What do you see? That often as not, regular people who see the movie, for whatever reason, have a vastly different group opinion than the critics…and they make the movie a success.

Here’s one interesting point: in a movie summer sorely lacking in Latinos up front in the blockbusters, they are deeply embedded in the cast and crew. Sofia Vergara has one of the more prominent parts in The Smurfs, and George Lopez is the voice of one of the dozen or so Smurfs themselves, along with folks like Jonathan Winters and Katy Perry (his second big voice job, after Rio, earlier this year). And though there are fewer Latinos than one might expect in a good old-fashioned Western, Cowboys and Aliens does have a few worth noting, including Ana de la Reguera, Julio Cedillo, and Raoul Trujillo. And of course it’s co-written by one of the most successful creators in Hollywood today, Roberto Orci.

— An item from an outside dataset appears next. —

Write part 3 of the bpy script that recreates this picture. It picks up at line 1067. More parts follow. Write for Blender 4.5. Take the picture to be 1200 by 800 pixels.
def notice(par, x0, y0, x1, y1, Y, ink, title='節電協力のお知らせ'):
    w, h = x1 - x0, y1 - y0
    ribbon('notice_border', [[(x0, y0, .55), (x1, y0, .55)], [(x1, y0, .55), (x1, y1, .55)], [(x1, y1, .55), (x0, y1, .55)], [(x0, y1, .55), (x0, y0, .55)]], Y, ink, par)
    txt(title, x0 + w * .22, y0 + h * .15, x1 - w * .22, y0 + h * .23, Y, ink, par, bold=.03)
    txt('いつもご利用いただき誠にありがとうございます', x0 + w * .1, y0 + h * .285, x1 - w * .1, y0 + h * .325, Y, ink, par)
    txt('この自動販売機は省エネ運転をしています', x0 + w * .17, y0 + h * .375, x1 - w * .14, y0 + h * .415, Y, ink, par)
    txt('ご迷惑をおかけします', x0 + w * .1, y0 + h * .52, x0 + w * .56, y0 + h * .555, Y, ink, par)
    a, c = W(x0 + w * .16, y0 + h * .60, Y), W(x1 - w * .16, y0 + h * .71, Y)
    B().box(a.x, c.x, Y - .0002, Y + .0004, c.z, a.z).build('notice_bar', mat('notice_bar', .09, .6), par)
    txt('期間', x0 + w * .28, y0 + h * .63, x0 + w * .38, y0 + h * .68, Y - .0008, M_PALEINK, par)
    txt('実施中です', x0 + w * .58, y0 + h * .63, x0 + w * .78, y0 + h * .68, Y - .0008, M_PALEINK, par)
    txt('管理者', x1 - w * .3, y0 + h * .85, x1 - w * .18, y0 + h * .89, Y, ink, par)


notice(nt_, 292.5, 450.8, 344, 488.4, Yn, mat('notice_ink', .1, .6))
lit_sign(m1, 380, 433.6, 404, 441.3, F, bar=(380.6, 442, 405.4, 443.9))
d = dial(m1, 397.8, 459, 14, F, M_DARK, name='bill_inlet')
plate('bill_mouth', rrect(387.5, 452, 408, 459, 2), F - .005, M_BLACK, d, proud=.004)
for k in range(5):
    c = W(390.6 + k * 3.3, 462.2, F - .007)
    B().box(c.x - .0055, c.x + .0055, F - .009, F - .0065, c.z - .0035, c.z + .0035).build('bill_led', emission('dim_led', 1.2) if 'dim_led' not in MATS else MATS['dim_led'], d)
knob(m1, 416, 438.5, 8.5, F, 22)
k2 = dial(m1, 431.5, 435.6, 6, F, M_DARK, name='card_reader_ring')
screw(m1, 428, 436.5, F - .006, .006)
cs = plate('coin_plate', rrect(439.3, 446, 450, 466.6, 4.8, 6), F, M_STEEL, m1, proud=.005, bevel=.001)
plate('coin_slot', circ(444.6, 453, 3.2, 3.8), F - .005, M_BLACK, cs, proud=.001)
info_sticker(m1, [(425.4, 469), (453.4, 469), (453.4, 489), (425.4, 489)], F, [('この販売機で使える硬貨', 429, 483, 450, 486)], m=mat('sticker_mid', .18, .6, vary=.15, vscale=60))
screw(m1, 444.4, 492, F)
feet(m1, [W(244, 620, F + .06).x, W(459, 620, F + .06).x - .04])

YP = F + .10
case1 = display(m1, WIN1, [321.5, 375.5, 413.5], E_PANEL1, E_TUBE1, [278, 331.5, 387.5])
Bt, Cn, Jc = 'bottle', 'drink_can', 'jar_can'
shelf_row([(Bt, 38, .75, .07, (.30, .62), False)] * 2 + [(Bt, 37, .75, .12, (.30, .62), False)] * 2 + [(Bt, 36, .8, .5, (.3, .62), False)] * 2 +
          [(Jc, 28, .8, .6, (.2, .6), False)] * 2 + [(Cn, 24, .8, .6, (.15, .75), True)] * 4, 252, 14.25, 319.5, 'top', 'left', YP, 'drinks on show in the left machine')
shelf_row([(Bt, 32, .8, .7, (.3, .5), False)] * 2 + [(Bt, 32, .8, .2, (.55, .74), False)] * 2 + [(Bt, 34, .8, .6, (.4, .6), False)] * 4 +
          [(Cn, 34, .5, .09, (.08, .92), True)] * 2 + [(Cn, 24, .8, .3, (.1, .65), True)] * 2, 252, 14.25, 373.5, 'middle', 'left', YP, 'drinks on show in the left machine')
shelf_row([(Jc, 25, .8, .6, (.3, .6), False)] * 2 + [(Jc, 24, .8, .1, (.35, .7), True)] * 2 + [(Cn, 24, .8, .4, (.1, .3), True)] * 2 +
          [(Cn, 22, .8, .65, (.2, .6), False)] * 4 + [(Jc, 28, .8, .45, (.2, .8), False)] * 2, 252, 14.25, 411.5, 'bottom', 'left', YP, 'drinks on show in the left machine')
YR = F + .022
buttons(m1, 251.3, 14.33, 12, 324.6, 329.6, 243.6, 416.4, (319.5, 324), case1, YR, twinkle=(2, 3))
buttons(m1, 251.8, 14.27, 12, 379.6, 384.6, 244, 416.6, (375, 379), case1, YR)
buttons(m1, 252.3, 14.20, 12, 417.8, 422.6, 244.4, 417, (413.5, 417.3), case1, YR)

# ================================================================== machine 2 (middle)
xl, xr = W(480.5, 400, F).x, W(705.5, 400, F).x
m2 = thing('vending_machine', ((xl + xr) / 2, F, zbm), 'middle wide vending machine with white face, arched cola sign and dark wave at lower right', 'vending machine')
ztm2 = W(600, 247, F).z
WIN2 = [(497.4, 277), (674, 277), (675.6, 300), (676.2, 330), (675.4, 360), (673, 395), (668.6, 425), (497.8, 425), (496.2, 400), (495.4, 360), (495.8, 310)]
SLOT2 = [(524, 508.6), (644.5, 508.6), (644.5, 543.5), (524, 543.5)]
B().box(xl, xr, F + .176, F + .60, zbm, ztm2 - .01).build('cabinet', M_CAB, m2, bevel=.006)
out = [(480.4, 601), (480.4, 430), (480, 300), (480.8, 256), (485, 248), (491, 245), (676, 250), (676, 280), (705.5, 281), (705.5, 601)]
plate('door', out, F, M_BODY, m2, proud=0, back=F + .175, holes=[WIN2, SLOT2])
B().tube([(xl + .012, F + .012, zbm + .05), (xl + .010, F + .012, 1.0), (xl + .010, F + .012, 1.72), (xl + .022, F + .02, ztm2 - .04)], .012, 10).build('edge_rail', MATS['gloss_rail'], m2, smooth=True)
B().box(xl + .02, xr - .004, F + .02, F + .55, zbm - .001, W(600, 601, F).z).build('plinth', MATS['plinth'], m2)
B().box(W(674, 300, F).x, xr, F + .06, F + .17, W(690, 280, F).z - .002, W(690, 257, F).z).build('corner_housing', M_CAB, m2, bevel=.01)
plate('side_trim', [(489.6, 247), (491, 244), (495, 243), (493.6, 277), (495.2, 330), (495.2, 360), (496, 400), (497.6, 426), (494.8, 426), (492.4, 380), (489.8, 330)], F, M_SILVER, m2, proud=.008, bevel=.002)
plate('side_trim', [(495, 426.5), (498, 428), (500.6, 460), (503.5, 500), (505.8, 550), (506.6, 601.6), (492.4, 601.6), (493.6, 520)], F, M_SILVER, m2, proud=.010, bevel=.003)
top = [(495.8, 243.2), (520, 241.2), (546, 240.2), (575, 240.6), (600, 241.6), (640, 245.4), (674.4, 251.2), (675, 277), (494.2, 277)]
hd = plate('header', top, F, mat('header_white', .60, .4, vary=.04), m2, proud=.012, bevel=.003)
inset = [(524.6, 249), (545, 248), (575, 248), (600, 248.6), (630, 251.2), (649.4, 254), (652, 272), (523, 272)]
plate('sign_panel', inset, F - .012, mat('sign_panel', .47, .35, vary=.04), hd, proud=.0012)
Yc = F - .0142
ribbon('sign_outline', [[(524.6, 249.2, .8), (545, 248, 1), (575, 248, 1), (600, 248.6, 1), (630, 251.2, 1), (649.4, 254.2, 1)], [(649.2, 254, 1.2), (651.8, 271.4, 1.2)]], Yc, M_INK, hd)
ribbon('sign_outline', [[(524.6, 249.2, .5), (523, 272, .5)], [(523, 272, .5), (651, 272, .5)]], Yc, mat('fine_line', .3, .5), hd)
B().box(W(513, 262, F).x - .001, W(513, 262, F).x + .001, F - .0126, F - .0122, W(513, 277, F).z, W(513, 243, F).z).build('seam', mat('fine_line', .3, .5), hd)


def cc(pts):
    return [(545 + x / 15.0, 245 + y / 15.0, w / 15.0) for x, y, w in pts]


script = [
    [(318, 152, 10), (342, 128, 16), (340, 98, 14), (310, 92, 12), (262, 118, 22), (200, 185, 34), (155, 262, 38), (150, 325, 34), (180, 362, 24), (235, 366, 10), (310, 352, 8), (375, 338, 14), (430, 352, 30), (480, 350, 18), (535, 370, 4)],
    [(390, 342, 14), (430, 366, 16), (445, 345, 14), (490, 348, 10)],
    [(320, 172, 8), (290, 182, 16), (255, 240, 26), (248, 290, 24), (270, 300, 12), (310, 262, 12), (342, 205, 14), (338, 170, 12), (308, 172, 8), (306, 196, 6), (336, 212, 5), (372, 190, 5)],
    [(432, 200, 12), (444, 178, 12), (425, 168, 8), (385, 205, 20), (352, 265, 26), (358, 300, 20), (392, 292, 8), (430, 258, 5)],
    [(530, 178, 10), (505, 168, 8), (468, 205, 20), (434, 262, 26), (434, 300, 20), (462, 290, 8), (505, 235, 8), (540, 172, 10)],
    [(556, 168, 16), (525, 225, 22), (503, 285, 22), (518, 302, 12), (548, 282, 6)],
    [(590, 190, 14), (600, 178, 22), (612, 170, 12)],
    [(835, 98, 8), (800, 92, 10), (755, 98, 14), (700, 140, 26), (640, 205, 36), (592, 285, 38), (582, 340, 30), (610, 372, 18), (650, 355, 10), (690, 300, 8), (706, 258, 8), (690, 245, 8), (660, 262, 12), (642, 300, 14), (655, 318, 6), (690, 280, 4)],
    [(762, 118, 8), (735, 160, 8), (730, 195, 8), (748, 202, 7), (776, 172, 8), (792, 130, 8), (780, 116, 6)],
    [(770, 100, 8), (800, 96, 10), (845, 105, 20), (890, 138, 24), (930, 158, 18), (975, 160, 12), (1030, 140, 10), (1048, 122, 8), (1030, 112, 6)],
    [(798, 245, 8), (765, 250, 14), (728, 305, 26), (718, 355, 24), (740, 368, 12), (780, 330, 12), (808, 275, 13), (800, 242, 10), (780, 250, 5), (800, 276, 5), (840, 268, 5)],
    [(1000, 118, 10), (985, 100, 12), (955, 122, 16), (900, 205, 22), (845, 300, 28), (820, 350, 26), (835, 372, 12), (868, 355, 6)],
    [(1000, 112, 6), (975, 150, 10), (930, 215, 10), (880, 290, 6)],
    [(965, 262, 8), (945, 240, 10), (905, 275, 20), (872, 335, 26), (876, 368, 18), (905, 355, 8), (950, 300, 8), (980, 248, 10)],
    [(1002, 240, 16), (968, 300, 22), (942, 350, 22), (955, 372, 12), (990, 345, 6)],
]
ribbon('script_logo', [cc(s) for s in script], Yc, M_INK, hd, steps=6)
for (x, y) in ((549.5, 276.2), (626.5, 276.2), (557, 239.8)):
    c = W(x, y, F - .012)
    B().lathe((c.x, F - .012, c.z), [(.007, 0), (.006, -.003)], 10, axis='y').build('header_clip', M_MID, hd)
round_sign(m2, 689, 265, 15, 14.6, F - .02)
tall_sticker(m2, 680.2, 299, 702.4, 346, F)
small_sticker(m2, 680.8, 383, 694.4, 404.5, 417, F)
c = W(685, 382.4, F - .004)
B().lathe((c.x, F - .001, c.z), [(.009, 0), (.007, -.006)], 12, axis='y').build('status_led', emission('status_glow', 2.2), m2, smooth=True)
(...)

All of which gives us a place at the table as the analysts gather around to look surprised. They all expected Jon Favreau’s alien invasion picture to blow past a strange little live-action update of the Eighties TV show, and the pre-premiere reviews seemed to seal the deal. Critics said the Smurfs was “raw and mean-spirited,” “a heaping pile of Smurf.” They said, “Gosland directs as if every scene must be either a nauseating roller-coaster ride or a syrupy melodrama;” they said “Wearing a CBGB T-shirt, Neil Patrick Harris rocks out with Clumsy Smurf to ‘Guitar Hero.’ Historians may want to remember this sequence when they’re trying to pinpoint the exact moment that rock and roll died.” Barely 20% of the reviews were positive.

Slam-dunk, eh?

But then…Cowboys and Aliens came out. And most folks went, ‘eh,’ and didn’t come back a second time or send their friends to see it. Critics were only about 43% positive–twice the level of Smurfs, but still not good. They called it things like “a phenomenally successful two-man war against narrative clarity and continuity; no less than the first colossal epic turd of the summer.” They said, “I’ll bet a couple of clever kids could make a livelier movie with a Woody puppet and a Predator doll.”

And the audience meter? No what all those reviews said, no matter how much was spent on the promotions and tie-ins, about 65% of the people who saw it liked either movie.

Consequently: both films, critics and cast be damned, made $1.62 million over the weekend. Much better news for Smurfs that Aliens, since the blue guy group’s movie cost $50 million less to make, but still: neck and neck.

Did the Latino component in either one have anything to do with it? Probably not. Sofia Vergara may have the touch of Midas, but Neil Patrick Harris is no slouch in the cult-cinema world, either, and Roberto Orci can make millions with just about anything he works on (we’re talking everything from Xena: Warrior Princess to Star Trek to Fringe. It’s certainly true that, across the country, folks like the movies they like, and Latino creatives, in front and behind the camera, and absolutely part of that mix.

But only one thing really seems certain here: “professional” critics are pretty damn useless in the 21st century. We like what we like what we like.